Extract the lines between the ones holding "Keep writing the" and "16).build('drop_pipe', M['steel'], root, smooth=True)", inclusive, exactly as written and nothing more.
**** Dataset excerpts ****
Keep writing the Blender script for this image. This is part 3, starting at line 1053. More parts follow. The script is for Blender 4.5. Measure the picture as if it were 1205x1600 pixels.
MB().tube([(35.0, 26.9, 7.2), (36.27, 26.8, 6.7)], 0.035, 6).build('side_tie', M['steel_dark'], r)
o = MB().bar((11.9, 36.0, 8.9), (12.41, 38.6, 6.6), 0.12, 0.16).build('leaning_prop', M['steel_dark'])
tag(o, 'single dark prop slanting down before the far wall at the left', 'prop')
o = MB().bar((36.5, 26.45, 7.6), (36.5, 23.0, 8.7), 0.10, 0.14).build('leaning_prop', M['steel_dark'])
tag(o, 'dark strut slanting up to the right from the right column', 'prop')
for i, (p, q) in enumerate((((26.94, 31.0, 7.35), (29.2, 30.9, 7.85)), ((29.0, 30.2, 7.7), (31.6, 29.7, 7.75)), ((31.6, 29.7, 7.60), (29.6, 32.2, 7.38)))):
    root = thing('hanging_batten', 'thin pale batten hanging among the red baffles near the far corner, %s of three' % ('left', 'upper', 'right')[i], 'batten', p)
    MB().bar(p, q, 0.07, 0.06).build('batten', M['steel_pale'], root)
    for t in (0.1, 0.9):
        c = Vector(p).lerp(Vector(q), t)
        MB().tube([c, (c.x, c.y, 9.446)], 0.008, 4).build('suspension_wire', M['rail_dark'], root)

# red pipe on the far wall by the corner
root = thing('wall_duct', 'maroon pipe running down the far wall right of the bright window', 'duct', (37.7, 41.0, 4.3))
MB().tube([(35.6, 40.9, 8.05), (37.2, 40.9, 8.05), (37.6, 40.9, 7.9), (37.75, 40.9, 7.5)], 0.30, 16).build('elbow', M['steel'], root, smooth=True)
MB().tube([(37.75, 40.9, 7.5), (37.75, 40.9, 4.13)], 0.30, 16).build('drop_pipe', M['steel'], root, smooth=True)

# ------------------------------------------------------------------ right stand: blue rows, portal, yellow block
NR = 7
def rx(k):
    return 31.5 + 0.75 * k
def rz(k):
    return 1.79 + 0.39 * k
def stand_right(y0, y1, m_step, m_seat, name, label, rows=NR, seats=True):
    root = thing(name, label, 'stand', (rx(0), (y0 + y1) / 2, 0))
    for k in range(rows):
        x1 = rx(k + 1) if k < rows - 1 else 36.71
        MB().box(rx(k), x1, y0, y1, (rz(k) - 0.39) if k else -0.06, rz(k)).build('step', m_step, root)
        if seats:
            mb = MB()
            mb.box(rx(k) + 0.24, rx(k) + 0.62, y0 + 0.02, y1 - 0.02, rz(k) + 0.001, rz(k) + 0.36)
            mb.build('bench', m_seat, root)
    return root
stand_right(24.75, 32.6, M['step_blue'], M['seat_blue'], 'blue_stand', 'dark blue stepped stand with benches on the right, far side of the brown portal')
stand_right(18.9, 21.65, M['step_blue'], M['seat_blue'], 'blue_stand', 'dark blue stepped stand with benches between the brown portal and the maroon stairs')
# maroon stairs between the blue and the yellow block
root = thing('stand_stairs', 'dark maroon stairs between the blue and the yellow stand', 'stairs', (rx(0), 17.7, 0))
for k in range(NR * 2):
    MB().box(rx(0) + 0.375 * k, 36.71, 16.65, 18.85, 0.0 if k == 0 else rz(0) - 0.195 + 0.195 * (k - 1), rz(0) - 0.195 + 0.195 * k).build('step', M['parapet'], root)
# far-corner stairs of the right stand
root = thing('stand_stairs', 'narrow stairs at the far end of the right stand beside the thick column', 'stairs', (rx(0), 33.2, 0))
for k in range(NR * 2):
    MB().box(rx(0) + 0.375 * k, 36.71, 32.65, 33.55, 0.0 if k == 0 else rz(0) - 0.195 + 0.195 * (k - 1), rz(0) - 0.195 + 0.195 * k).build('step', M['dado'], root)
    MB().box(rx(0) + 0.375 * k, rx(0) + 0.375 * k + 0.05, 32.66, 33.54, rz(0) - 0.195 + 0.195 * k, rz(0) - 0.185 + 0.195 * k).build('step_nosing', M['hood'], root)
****
**** Dataset excerpts ****
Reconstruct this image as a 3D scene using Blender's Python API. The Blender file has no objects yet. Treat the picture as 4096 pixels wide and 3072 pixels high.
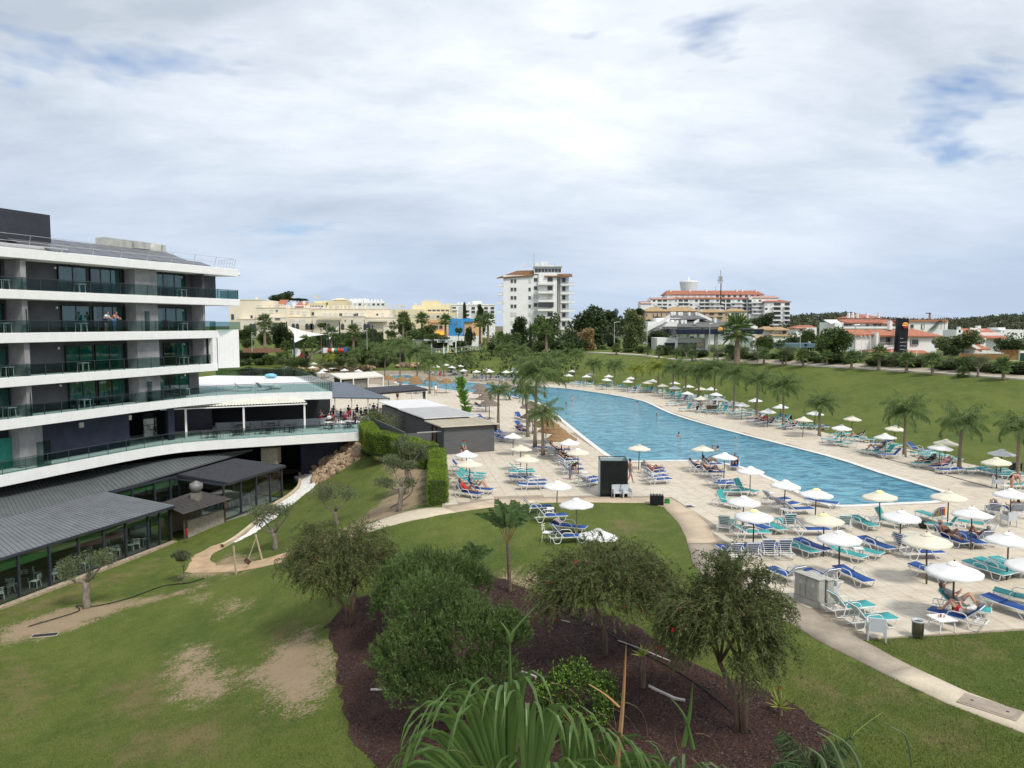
****
■ Finished answer ■
Keep writing the Blender script for this image. This is part 3, starting at line 1053. More parts follow. The script is for Blender 4.5. Measure the picture as if it were 1205x1600 pixels.
MB().tube([(35.0, 26.9, 7.2), (36.27, 26.8, 6.7)], 0.035, 6).build('side_tie', M['steel_dark'], r)
o = MB().bar((11.9, 36.0, 8.9), (12.41, 38.6, 6.6), 0.12, 0.16).build('leaning_prop', M['steel_dark'])
tag(o, 'single dark prop slanting down before the far wall at the left', 'prop')
o = MB().bar((36.5, 26.45, 7.6), (36.5, 23.0, 8.7), 0.10, 0.14).build('leaning_prop', M['steel_dark'])
tag(o, 'dark strut slanting up to the right from the right column', 'prop')
for i, (p, q) in enumerate((((26.94, 31.0, 7.35), (29.2, 30.9, 7.85)), ((29.0, 30.2, 7.7), (31.6, 29.7, 7.75)), ((31.6, 29.7, 7.60), (29.6, 32.2, 7.38)))):
    root = thing('hanging_batten', 'thin pale batten hanging among the red baffles near the far corner, %s of three' % ('left', 'upper', 'right')[i], 'batten', p)
    MB().bar(p, q, 0.07, 0.06).build('batten', M['steel_pale'], root)
    for t in (0.1, 0.9):
        c = Vector(p).lerp(Vector(q), t)
        MB().tube([c, (c.x, c.y, 9.446)], 0.008, 4).build('suspension_wire', M['rail_dark'], root)

# red pipe on the far wall by the corner
root = thing('wall_duct', 'maroon pipe running down the far wall right of the bright window', 'duct', (37.7, 41.0, 4.3))
MB().tube([(35.6, 40.9, 8.05), (37.2, 40.9, 8.05), (37.6, 40.9, 7.9), (37.75, 40.9, 7.5)], 0.30, 16).build('elbow', M['steel'], root, smooth=True)
MB().tube([(37.75, 40.9, 7.5), (37.75, 40.9, 4.13)], 0.30, 16).build('drop_pipe', M['steel'], root, smooth=True)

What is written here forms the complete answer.